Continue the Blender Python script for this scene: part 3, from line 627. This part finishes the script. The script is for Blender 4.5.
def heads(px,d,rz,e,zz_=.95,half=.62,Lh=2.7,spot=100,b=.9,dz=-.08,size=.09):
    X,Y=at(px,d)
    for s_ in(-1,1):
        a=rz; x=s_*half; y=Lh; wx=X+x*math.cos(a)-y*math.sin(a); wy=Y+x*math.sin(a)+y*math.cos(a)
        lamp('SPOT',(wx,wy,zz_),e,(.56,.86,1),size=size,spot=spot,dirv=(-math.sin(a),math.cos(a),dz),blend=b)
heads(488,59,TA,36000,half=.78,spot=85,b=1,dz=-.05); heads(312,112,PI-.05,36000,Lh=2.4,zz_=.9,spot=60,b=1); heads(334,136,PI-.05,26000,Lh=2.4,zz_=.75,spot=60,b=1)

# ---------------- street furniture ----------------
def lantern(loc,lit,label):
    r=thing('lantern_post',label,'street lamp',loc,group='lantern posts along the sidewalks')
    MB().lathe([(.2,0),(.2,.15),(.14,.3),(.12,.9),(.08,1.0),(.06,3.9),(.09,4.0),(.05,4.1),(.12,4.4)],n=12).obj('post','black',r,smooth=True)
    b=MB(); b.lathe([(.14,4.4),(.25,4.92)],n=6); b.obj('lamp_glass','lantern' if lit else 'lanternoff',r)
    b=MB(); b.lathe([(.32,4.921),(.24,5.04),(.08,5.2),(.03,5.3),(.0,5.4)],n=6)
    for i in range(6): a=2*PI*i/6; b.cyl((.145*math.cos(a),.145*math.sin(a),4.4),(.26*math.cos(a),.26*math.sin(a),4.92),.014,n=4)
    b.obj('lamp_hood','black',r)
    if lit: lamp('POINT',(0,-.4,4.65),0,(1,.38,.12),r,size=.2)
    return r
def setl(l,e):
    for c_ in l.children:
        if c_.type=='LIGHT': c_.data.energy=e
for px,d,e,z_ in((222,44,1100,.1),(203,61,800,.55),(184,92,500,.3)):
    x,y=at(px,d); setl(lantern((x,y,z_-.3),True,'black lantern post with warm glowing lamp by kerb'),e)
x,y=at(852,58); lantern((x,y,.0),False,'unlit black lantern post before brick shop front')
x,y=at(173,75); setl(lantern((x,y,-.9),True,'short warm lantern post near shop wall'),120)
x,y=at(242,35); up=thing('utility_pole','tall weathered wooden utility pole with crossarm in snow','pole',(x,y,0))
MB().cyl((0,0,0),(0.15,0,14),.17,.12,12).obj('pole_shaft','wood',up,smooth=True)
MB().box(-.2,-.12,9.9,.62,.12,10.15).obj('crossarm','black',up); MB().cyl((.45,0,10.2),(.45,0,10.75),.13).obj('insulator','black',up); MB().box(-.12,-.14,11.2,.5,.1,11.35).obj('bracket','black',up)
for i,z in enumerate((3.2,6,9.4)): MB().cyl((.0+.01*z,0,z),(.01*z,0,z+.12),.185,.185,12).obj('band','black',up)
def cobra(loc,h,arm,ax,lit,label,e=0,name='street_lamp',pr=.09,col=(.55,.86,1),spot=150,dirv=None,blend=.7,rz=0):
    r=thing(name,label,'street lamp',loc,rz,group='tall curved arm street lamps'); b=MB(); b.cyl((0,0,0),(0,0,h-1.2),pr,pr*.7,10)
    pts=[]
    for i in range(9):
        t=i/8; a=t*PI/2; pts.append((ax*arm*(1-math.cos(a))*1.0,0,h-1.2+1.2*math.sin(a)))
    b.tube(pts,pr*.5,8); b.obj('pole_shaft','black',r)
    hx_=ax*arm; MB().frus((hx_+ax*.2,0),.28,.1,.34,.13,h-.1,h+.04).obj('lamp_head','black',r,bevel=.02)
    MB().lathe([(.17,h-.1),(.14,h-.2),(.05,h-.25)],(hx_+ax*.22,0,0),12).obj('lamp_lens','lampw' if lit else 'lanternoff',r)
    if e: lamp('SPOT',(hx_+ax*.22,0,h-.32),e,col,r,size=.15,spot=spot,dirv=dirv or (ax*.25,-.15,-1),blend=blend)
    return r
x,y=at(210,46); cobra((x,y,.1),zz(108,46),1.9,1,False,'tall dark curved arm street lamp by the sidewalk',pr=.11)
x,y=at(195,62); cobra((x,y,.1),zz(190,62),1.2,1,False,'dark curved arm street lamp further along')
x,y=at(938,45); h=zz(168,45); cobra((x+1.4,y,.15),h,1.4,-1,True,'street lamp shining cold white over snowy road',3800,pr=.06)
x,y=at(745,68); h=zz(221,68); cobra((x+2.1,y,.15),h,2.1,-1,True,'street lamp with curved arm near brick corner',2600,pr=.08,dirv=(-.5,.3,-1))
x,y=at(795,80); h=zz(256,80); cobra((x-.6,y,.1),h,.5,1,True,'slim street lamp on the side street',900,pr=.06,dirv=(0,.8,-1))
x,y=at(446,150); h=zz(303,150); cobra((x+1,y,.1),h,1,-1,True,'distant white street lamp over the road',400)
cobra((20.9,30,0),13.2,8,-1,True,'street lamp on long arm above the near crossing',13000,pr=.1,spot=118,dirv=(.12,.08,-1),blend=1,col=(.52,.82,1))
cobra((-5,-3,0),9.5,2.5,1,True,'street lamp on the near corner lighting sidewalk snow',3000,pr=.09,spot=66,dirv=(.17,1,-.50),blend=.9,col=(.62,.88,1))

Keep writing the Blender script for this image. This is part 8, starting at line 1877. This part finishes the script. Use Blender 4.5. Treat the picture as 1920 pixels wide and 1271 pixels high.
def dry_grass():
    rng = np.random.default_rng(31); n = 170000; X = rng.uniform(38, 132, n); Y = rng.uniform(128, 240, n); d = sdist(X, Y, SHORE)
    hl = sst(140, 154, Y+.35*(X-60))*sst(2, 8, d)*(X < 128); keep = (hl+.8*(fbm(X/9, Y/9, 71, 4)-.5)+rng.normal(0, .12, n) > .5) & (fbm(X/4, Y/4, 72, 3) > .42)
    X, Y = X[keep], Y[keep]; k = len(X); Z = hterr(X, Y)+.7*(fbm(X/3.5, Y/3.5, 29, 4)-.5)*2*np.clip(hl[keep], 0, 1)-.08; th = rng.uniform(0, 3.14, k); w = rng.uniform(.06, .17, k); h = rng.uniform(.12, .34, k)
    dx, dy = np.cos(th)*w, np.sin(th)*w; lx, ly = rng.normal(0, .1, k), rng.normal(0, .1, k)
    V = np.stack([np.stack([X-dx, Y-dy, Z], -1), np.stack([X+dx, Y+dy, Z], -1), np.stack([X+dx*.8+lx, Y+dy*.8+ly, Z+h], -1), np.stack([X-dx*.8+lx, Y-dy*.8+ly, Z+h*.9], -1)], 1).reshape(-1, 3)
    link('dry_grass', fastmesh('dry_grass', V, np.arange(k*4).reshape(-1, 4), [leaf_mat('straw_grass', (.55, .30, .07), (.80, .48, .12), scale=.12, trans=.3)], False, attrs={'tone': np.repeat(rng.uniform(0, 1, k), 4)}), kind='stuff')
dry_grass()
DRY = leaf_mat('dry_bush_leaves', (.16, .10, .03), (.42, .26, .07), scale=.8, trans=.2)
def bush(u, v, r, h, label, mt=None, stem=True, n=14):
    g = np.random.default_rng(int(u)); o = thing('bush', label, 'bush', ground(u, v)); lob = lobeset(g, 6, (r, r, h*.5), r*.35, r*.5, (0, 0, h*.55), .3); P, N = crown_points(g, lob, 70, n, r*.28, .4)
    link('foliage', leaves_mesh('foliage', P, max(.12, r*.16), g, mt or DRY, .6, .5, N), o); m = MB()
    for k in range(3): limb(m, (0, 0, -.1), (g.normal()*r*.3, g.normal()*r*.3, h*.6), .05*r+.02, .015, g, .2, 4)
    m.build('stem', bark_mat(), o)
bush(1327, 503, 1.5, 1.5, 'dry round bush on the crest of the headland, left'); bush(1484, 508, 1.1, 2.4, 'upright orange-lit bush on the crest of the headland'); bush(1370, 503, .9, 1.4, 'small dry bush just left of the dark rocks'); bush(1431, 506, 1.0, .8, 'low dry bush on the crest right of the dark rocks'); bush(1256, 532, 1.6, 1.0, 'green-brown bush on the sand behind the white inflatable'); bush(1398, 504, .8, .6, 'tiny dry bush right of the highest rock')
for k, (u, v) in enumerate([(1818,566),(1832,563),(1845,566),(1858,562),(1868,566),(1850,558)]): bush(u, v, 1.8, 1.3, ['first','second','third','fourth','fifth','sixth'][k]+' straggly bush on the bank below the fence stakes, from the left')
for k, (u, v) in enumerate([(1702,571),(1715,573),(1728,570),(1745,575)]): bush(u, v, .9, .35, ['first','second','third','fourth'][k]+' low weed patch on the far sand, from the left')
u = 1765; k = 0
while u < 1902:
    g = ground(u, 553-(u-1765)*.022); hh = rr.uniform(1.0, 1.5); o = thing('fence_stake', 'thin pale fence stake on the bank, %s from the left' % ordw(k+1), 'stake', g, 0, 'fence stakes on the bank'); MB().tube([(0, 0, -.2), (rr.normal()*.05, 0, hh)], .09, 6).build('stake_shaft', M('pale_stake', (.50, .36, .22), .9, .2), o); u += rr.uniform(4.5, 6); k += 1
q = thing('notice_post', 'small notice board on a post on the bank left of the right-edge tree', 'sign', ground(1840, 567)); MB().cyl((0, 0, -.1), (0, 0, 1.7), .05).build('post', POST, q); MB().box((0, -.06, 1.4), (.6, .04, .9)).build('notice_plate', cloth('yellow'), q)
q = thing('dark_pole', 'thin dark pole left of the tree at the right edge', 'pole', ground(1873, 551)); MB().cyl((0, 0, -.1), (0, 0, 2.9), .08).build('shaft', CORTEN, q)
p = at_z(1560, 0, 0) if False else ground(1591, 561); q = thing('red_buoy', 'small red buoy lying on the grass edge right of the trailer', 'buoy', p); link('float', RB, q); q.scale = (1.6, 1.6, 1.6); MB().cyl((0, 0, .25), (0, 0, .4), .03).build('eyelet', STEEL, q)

- **Work required**
Search the entries for the string "finishes" and collect each line that has it.

- **Result**
Continue the Blender Python script for this scene: part 3, from line 627. This part finishes the script. The script is for Blender 4.5.
Keep writing the Blender script for this image. This is part 8, starting at line 1877. This part finishes the script. Use Blender 4.5. Treat the picture as 1920 pixels wide and 1271 pixels high.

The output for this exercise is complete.